■ What this task involves ■
Copy out each line below exactly as it appears.

■ Supplied information ■
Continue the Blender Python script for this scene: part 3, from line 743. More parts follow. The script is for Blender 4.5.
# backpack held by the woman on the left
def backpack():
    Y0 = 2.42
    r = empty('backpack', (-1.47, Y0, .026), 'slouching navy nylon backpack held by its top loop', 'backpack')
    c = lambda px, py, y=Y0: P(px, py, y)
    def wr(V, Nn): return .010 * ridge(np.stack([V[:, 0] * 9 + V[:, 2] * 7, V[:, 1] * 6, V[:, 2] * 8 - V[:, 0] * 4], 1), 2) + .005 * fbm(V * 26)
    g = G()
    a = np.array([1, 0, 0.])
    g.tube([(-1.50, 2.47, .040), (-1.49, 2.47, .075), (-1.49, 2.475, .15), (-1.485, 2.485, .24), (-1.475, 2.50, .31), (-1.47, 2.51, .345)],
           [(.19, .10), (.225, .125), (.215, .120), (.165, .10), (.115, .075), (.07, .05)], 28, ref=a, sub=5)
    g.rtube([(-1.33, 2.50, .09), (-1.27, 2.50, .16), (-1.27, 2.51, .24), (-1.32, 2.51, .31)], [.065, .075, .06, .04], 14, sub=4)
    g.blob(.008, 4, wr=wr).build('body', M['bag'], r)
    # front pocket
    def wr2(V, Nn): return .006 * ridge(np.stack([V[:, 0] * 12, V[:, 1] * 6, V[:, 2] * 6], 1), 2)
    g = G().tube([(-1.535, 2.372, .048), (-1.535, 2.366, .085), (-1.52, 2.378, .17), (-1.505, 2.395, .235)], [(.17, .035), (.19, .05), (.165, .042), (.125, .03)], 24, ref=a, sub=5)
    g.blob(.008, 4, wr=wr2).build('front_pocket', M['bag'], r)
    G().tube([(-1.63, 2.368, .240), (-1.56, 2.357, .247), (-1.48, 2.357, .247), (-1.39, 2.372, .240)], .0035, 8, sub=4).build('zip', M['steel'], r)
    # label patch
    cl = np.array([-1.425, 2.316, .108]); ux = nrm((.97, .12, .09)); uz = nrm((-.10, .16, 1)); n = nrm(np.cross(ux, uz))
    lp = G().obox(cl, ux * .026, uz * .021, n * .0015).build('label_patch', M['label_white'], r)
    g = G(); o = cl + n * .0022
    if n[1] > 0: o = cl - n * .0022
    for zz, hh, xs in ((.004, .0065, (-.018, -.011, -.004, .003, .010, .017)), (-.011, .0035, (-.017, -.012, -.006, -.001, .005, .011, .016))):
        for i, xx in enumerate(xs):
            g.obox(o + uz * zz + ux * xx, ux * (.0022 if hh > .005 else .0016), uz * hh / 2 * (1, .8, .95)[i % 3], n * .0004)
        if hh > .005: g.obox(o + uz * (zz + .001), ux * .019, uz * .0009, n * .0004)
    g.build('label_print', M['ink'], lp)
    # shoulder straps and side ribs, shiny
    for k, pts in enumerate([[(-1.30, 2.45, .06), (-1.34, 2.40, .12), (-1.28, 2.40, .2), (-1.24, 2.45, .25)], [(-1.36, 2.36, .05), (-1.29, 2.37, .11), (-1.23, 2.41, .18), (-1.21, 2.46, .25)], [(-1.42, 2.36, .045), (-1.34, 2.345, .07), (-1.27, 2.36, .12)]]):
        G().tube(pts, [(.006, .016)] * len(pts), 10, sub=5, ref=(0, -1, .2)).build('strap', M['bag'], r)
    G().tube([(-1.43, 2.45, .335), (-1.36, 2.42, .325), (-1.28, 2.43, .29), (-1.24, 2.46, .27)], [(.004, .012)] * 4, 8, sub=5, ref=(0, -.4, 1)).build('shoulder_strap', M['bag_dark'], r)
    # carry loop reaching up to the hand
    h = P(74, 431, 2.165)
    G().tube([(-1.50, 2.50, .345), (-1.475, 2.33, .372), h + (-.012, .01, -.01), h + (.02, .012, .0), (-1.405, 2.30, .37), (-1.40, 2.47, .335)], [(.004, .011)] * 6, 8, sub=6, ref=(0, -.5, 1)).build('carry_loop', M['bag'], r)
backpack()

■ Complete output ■
Continue the Blender Python script for this scene: part 3, from line 743. More parts follow. The script is for Blender 4.5.
# backpack held by the woman on the left
def backpack():
    Y0 = 2.42
    r = empty('backpack', (-1.47, Y0, .026), 'slouching navy nylon backpack held by its top loop', 'backpack')
    c = lambda px, py, y=Y0: P(px, py, y)
    def wr(V, Nn): return .010 * ridge(np.stack([V[:, 0] * 9 + V[:, 2] * 7, V[:, 1] * 6, V[:, 2] * 8 - V[:, 0] * 4], 1), 2) + .005 * fbm(V * 26)
    g = G()
    a = np.array([1, 0, 0.])
    g.tube([(-1.50, 2.47, .040), (-1.49, 2.47, .075), (-1.49, 2.475, .15), (-1.485, 2.485, .24), (-1.475, 2.50, .31), (-1.47, 2.51, .345)],
           [(.19, .10), (.225, .125), (.215, .120), (.165, .10), (.115, .075), (.07, .05)], 28, ref=a, sub=5)
    g.rtube([(-1.33, 2.50, .09), (-1.27, 2.50, .16), (-1.27, 2.51, .24), (-1.32, 2.51, .31)], [.065, .075, .06, .04], 14, sub=4)
    g.blob(.008, 4, wr=wr).build('body', M['bag'], r)
    # front pocket
    def wr2(V, Nn): return .006 * ridge(np.stack([V[:, 0] * 12, V[:, 1] * 6, V[:, 2] * 6], 1), 2)
    g = G().tube([(-1.535, 2.372, .048), (-1.535, 2.366, .085), (-1.52, 2.378, .17), (-1.505, 2.395, .235)], [(.17, .035), (.19, .05), (.165, .042), (.125, .03)], 24, ref=a, sub=5)
    g.blob(.008, 4, wr=wr2).build('front_pocket', M['bag'], r)
    G().tube([(-1.63, 2.368, .240), (-1.56, 2.357, .247), (-1.48, 2.357, .247), (-1.39, 2.372, .240)], .0035, 8, sub=4).build('zip', M['steel'], r)
    # label patch
    cl = np.array([-1.425, 2.316, .108]); ux = nrm((.97, .12, .09)); uz = nrm((-.10, .16, 1)); n = nrm(np.cross(ux, uz))
    lp = G().obox(cl, ux * .026, uz * .021, n * .0015).build('label_patch', M['label_white'], r)
    g = G(); o = cl + n * .0022
    if n[1] > 0: o = cl - n * .0022
    for zz, hh, xs in ((.004, .0065, (-.018, -.011, -.004, .003, .010, .017)), (-.011, .0035, (-.017, -.012, -.006, -.001, .005, .011, .016))):
        for i, xx in enumerate(xs):
            g.obox(o + uz * zz + ux * xx, ux * (.0022 if hh > .005 else .0016), uz * hh / 2 * (1, .8, .95)[i % 3], n * .0004)
        if hh > .005: g.obox(o + uz * (zz + .001), ux * .019, uz * .0009, n * .0004)
    g.build('label_print', M['ink'], lp)
    # shoulder straps and side ribs, shiny
    for k, pts in enumerate([[(-1.30, 2.45, .06), (-1.34, 2.40, .12), (-1.28, 2.40, .2), (-1.24, 2.45, .25)], [(-1.36, 2.36, .05), (-1.29, 2.37, .11), (-1.23, 2.41, .18), (-1.21, 2.46, .25)], [(-1.42, 2.36, .045), (-1.34, 2.345, .07), (-1.27, 2.36, .12)]]):
        G().tube(pts, [(.006, .016)] * len(pts), 10, sub=5, ref=(0, -1, .2)).build('strap', M['bag'], r)
    G().tube([(-1.43, 2.45, .335), (-1.36, 2.42, .325), (-1.28, 2.43, .29), (-1.24, 2.46, .27)], [(.004, .012)] * 4, 8, sub=5, ref=(0, -.4, 1)).build('shoulder_strap', M['bag_dark'], r)
    # carry loop reaching up to the hand
    h = P(74, 431, 2.165)
    G().tube([(-1.50, 2.50, .345), (-1.475, 2.33, .372), h + (-.012, .01, -.01), h + (.02, .012, .0), (-1.405, 2.30, .37), (-1.40, 2.47, .335)], [(.004, .011)] * 6, 8, sub=6, ref=(0, -.5, 1)).build('carry_loop', M['bag'], r)
backpack()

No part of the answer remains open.